There is nothing as definable as a nation for me to latch onto in these hills. Even Mary's maiden and married names, Fridmanski and Sandor, only lead to more options. Neither is Slovak, rather, one is associated with Poland and the other with Hungary, the realms to the north and south. When she left, there was no Slovakia on the map, just a great Hungarian block stretching right up to Galicia, now part of Poland, beyond which lay the Russian Empire. Slavs and Tatars and Germans have settled here at one time or another.
In the end, all I can say is that Henclova is not really an end to anything I might be looking for. I am related to some people who lived in these mountains for a while. One of them left, maybe because she was wise and brave, or maybe not, and in doing so, she spared her progeny from two great wars, and Nazism, and communism. That's what the small memorial in Henclova is about: It honors the local men who died in what is known as the Slovak National Uprising, the 1944 rebellion against the German puppet government in Bratislava. It also notes that an unknown Soviet partisan died fighting with the Slovaks.

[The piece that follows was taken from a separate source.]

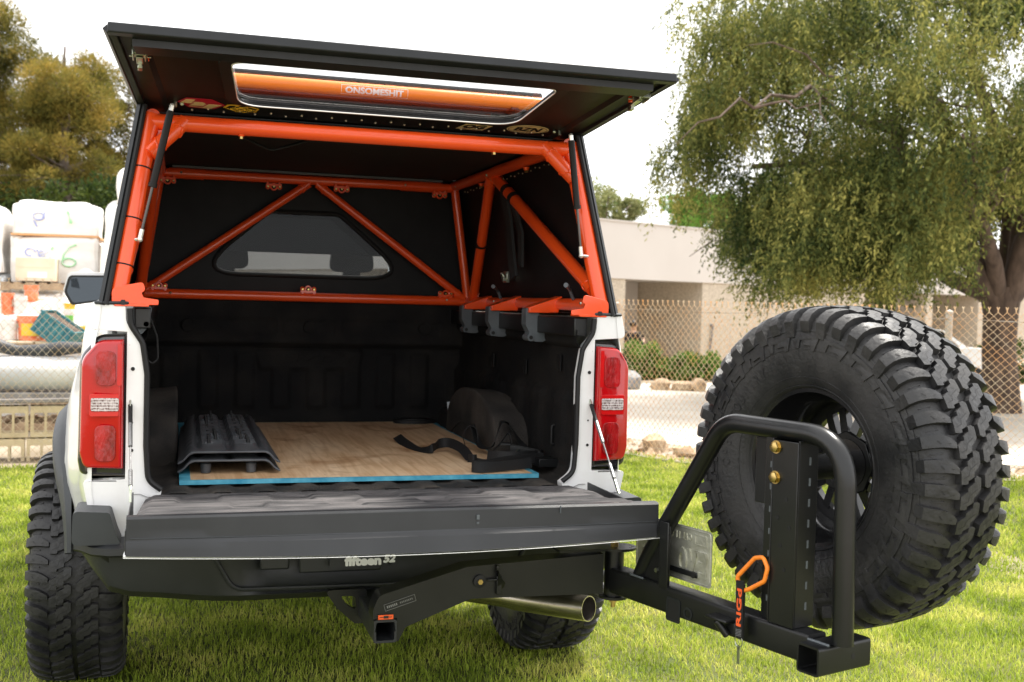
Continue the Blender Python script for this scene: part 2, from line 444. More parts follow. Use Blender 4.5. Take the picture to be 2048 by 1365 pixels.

Nomadic cultures haven't fared well over the last millennium or so. They've been victims of their own light-footedness, run out and run over by people given to building opera houses and stadiums—people who know how to put down roots. The rooted quite rightly don't trust the rootless, who don't care about opera houses and stadiums and can't be counted on to stick around. I would like to be someone who sticks around. But looking for stillness in a mountain town, because my great-grandmother happened to leave it one day, is just another excuse to wander.